I've just been reading Stana's latest post on "Femulate" about some of her early experiences, and am yet again struck by how different our experiences are. Stana writes about being a feminine boy, about being bullied as a "sissy", about finding that her mannerisms and speech patterns were always quite feminine and how it was just a case of making the external presentation match. This is so far from my own experience.
I was always perceived as being very masculine, even to the degree of being thought of as quite threatening in some circumstances, I can't say I was ever bullied for anything, at one point I was teased for being fat, but my apparently obvious masculinity prevented it going any further. Add to that I was always big, not especially tall, simply big! When I first started to play rugby I slotted straight into the front row as a prop, and found one of my roles in life! As a musician my choice of instrument was also perceived as being masculine ~ however much I might complain about trying to gender instruments ~ I know friends who played the violin got teased, but the sheer bulk of the tuba stopped that.
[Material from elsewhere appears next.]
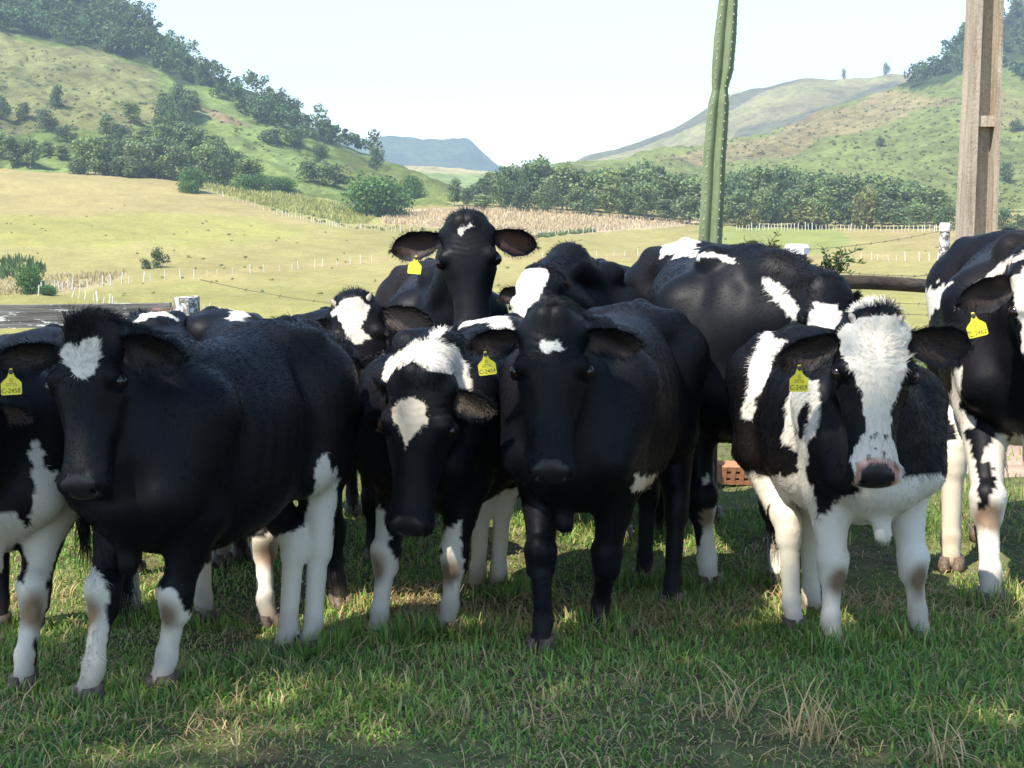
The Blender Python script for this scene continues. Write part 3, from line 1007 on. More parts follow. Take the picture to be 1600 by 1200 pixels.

Later as I took on leadership roles, that again was seen as being masculine (men are leaders, women are pushy) all this and my very heterosexual attractions all added together to make me appear very much as a "man's man". Maybe this is part of why I spent so much of my life in confusion, trying to reconcile all of this with my internalised femininity. In the 1990s men were beginning to be encouraged to "get in touch with our feminine side" but I was always aware that this did not mean getting dressed up and going out in heels! Society still made it very clear that transsexuals and transvestites (as we were then still known) were not approved of, were figures of derision, were ~ queer! The narrative was also very much that "trannies" were an extension of feminine homosexuals, or blokes in a dress, things that I knew I was not!
It was only with the advent of the interweb that I could start to become aware of others with the need to cross dress, that I could get in touch with others in the transgender "community" I realised that I was not alone, and that the stereotypes we were presented with were not typical at all.
I suppose the point of these meandering memories is that as transgender men and women we are exactly like everybody else, in that we are all different. And, that is the biggest problem that society seems to have with us at the moment, there seems to be a desire to pin us down with a "that's what trans women are" attitude, and it simply can't be done. We are musicians, we are heating engineers, we are electricians, we are politicians, we are quantity surveyors, we are everywhere in society, fulfilling all sorts of roles ~ just like everybody else!
1 comment:
That's one of the things I'm deliberately trying to do. I'm a doctor. I want people to see and know that trans people can be doctors, i.e. productive members of society. I also want people to see that trans people can be kind, moral, educated and cultivated, rather than weird or grotesque or kinky. I'm deliberately trying to set a bit of an example.